» **Task to carry out**:
Please retype the records below exactly, leaving out any pictures.

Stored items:

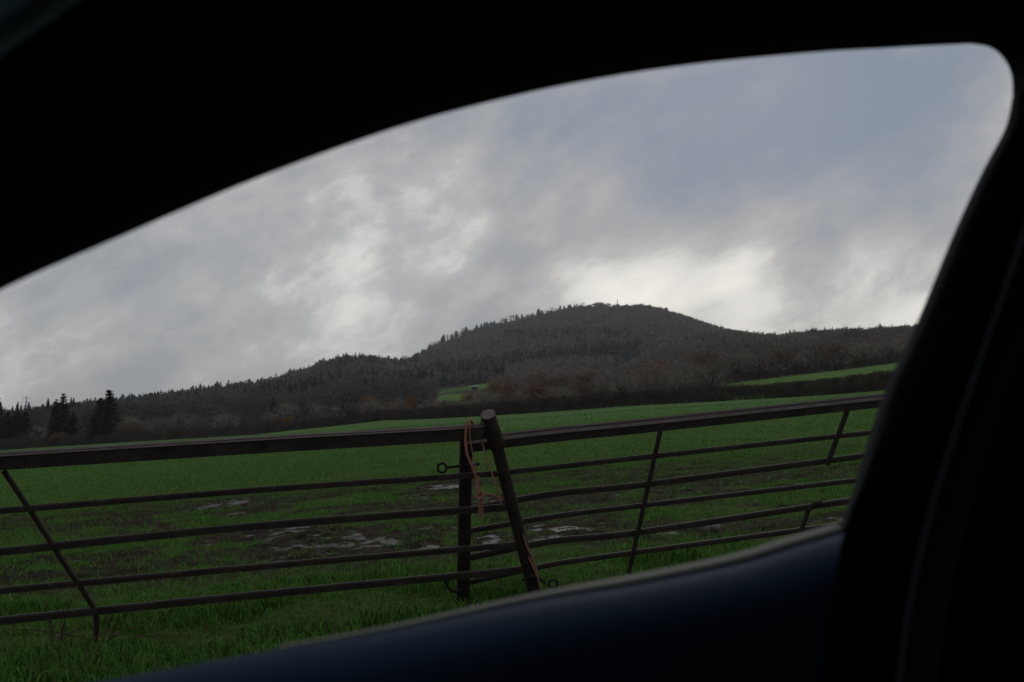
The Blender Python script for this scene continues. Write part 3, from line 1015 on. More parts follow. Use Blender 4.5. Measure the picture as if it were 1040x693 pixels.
# ------------------------------------------------------------------ the woods on the hill, one mass for each kind of wood
def template(kind_, n, seed, fine=1.0):
    g = np.random.default_rng(seed)
    if kind_ == 'bare':
        u = g.normal(size=(n, 3)); u /= np.linalg.norm(u, axis=1)[:, None]
        rad = g.uniform(.35, 1, (n, 1)) ** .6
        c = u * rad * np.array([.42, .42, .36]) + np.array([0, 0, .62])
        d = u * .6 + g.normal(size=(n, 3)) * .5 + np.array([0, 0, .35]); d /= np.linalg.norm(d, axis=1)[:, None]
        s = np.cross(d, g.normal(size=(n, 3))); s /= np.linalg.norm(s, axis=1)[:, None]
        L_, W_ = g.uniform(.14, .30, (n, 1)) * fine, g.uniform(.03, .09, (n, 1)) * fine ** 1.3
        T = np.stack([c - d * L_ - s * W_, c - d * L_ * .6 + s * W_, c + d * L_], 1)
        tr = np.array([[[-.03, 0, -.1], [.03, 0, -.1], [0, 0, .6]], [[0, -.03, -.1], [0, .03, -.1], [0, 0, .6]]])
        return np.concatenate([T, tr], 0)
    t = g.uniform(0, 1, n) ** 1.3 * .97
    a = g.uniform(0, 2 * math.pi, n)
    r = (.23 * (1 - t) ** .9 + .012) * g.uniform(.55, 1.1, n)
    d = np.stack([np.cos(a), np.sin(a), np.zeros(n)], 1)
    s = np.stack([-np.sin(a), np.cos(a), np.zeros(n)], 1)
    zz = (t * .93 + .05)[:, None] * np.array([[0, 0, 1.]])
    w = (.05 + .12 * (1 - t))[:, None] * fine
    T = np.stack([zz + np.array([0, 0, .06]), zz + d * r[:, None] + s * w - np.array([0, 0, .03]), zz + d * r[:, None] - s * w - np.array([0, 0, .05])], 1)
    return T


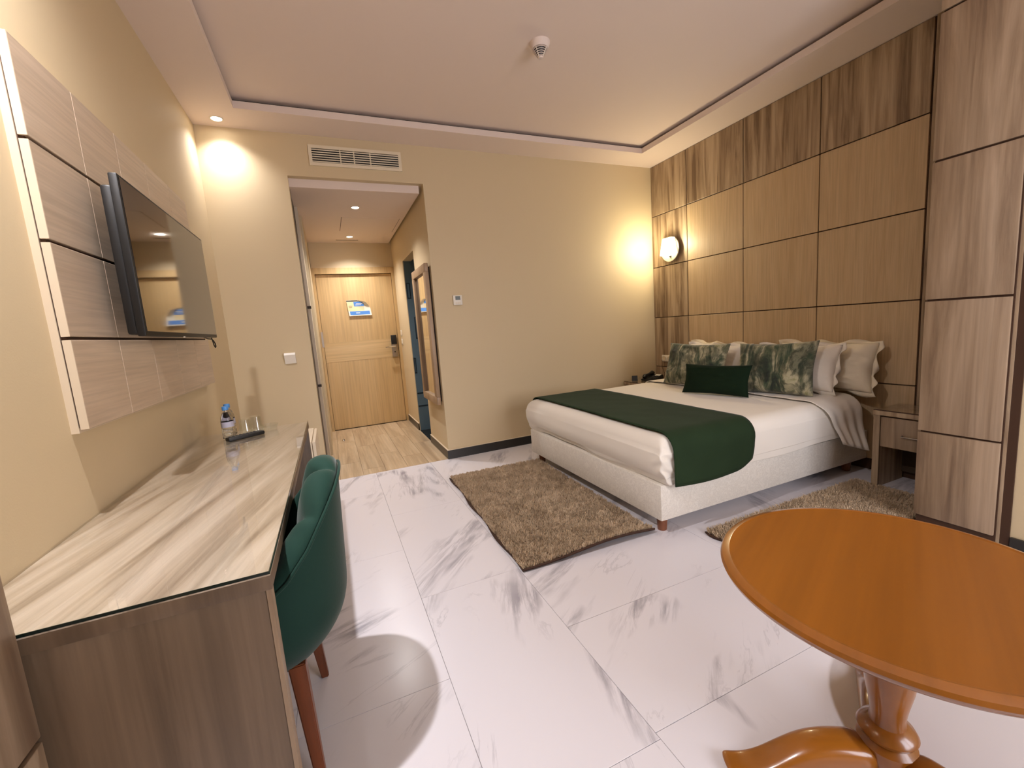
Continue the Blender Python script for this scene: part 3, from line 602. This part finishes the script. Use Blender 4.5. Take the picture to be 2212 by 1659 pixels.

» **Result**:
The Blender Python script for this scene continues. Write part 3, from line 1015 on. More parts follow. Use Blender 4.5. Measure the picture as if it were 1040x693 pixels.
# ------------------------------------------------------------------ the woods on the hill, one mass for each kind of wood
def template(kind_, n, seed, fine=1.0):
    g = np.random.default_rng(seed)
    if kind_ == 'bare':
        u = g.normal(size=(n, 3)); u /= np.linalg.norm(u, axis=1)[:, None]
        rad = g.uniform(.35, 1, (n, 1)) ** .6
        c = u * rad * np.array([.42, .42, .36]) + np.array([0, 0, .62])
        d = u * .6 + g.normal(size=(n, 3)) * .5 + np.array([0, 0, .35]); d /= np.linalg.norm(d, axis=1)[:, None]
        s = np.cross(d, g.normal(size=(n, 3))); s /= np.linalg.norm(s, axis=1)[:, None]
        L_, W_ = g.uniform(.14, .30, (n, 1)) * fine, g.uniform(.03, .09, (n, 1)) * fine ** 1.3
        T = np.stack([c - d * L_ - s * W_, c - d * L_ * .6 + s * W_, c + d * L_], 1)
        tr = np.array([[[-.03, 0, -.1], [.03, 0, -.1], [0, 0, .6]], [[0, -.03, -.1], [0, .03, -.1], [0, 0, .6]]])
        return np.concatenate([T, tr], 0)
    t = g.uniform(0, 1, n) ** 1.3 * .97
    a = g.uniform(0, 2 * math.pi, n)
    r = (.23 * (1 - t) ** .9 + .012) * g.uniform(.55, 1.1, n)
    d = np.stack([np.cos(a), np.sin(a), np.zeros(n)], 1)
    s = np.stack([-np.sin(a), np.cos(a), np.zeros(n)], 1)
    zz = (t * .93 + .05)[:, None] * np.array([[0, 0, 1.]])
    w = (.05 + .12 * (1 - t))[:, None] * fine
    T = np.stack([zz + np.array([0, 0, .06]), zz + d * r[:, None] + s * w - np.array([0, 0, .03]), zz + d * r[:, None] - s * w - np.array([0, 0, .05])], 1)
    return T


Continue the Blender Python script for this scene: part 3, from line 602. This part finishes the script. Use Blender 4.5. Take the picture to be 2212 by 1659 pixels.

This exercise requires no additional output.